| 3D scene scripts |

>>>>

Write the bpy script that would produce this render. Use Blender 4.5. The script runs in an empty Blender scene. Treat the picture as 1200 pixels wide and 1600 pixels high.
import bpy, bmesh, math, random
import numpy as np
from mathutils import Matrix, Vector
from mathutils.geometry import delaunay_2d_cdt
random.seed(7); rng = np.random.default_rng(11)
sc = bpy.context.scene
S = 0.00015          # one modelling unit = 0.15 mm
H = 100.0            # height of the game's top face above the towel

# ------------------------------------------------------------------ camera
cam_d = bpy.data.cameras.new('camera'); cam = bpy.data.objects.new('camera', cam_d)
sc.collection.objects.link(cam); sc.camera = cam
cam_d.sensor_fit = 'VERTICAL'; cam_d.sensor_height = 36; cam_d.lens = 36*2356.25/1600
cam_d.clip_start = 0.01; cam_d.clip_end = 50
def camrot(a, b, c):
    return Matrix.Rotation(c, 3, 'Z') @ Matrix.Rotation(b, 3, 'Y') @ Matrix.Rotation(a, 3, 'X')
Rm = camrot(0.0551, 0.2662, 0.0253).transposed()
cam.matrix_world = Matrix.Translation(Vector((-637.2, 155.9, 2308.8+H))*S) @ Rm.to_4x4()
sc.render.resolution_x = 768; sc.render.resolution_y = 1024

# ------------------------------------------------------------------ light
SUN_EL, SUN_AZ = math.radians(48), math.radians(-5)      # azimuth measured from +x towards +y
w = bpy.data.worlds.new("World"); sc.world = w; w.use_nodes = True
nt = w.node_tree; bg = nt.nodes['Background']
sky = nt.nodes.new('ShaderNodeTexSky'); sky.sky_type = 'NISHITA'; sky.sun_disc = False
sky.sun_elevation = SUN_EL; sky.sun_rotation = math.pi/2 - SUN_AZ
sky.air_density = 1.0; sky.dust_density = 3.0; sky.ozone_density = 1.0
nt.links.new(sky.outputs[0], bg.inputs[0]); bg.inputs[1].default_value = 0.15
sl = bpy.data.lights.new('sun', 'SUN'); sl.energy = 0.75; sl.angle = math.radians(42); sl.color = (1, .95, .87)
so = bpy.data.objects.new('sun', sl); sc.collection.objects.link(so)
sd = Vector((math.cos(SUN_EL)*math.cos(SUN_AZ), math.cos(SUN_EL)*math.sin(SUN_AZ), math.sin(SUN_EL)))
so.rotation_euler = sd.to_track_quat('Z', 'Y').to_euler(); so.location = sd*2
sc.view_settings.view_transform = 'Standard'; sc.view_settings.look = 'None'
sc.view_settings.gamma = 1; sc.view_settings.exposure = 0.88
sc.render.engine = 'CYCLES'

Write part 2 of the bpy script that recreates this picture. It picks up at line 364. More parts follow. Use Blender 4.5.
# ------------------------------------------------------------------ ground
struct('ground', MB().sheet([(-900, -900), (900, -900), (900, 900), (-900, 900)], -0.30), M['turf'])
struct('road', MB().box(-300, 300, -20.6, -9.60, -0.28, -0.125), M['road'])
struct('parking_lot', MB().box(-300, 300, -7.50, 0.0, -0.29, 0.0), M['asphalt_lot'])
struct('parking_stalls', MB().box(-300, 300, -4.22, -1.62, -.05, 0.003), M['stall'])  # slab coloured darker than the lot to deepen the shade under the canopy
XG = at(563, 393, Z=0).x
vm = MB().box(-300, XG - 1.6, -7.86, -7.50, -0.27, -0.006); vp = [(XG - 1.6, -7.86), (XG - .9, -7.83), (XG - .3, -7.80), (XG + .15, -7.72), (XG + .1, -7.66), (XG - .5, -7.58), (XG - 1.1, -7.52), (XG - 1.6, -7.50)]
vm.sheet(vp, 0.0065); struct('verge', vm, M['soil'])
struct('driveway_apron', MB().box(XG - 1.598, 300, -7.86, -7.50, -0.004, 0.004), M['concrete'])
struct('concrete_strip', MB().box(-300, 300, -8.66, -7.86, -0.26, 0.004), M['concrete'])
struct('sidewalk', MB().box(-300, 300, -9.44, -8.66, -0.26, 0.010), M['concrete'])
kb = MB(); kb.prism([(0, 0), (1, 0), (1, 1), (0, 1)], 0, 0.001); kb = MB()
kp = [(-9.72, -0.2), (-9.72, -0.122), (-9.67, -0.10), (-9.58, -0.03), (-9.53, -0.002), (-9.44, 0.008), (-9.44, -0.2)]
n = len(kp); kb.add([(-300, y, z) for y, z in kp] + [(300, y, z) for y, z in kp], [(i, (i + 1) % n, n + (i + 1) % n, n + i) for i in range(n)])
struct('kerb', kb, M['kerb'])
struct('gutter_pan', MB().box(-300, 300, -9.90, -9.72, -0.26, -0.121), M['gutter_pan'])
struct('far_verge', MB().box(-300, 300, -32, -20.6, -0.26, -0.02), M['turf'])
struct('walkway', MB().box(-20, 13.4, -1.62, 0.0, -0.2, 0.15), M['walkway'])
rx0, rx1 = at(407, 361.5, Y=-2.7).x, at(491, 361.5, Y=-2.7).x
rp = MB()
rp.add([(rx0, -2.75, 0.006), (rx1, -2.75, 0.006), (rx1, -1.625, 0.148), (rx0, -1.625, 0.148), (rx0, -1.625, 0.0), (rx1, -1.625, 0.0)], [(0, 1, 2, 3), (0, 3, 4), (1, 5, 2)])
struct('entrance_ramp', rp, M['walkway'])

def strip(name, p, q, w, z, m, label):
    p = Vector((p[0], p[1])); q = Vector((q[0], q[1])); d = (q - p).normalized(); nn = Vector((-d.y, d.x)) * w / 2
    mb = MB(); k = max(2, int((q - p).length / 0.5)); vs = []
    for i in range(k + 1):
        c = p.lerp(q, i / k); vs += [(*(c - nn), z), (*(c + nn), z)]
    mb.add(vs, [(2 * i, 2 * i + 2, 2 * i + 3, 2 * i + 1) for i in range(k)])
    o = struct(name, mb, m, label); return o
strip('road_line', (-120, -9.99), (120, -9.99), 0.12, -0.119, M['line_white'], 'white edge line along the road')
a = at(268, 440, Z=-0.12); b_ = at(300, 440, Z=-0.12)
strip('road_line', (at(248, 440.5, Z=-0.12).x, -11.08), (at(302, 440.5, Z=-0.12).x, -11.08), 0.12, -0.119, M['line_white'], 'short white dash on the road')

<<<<

| DIRECTIVE |
Give back exactly the lines from the line that has "-0.2, 0.15), M['walkway'])" to the line that has "struct('entrance_ramp', rp, M['walkway'])", both included, and leave out all others.

| WRITTEN ANSWER |
struct('walkway', MB().box(-20, 13.4, -1.62, 0.0, -0.2, 0.15), M['walkway'])
rx0, rx1 = at(407, 361.5, Y=-2.7).x, at(491, 361.5, Y=-2.7).x
rp = MB()
rp.add([(rx0, -2.75, 0.006), (rx1, -2.75, 0.006), (rx1, -1.625, 0.148), (rx0, -1.625, 0.148), (rx0, -1.625, 0.0), (rx1, -1.625, 0.0)], [(0, 1, 2, 3), (0, 3, 4), (1, 5, 2)])
struct('entrance_ramp', rp, M['walkway'])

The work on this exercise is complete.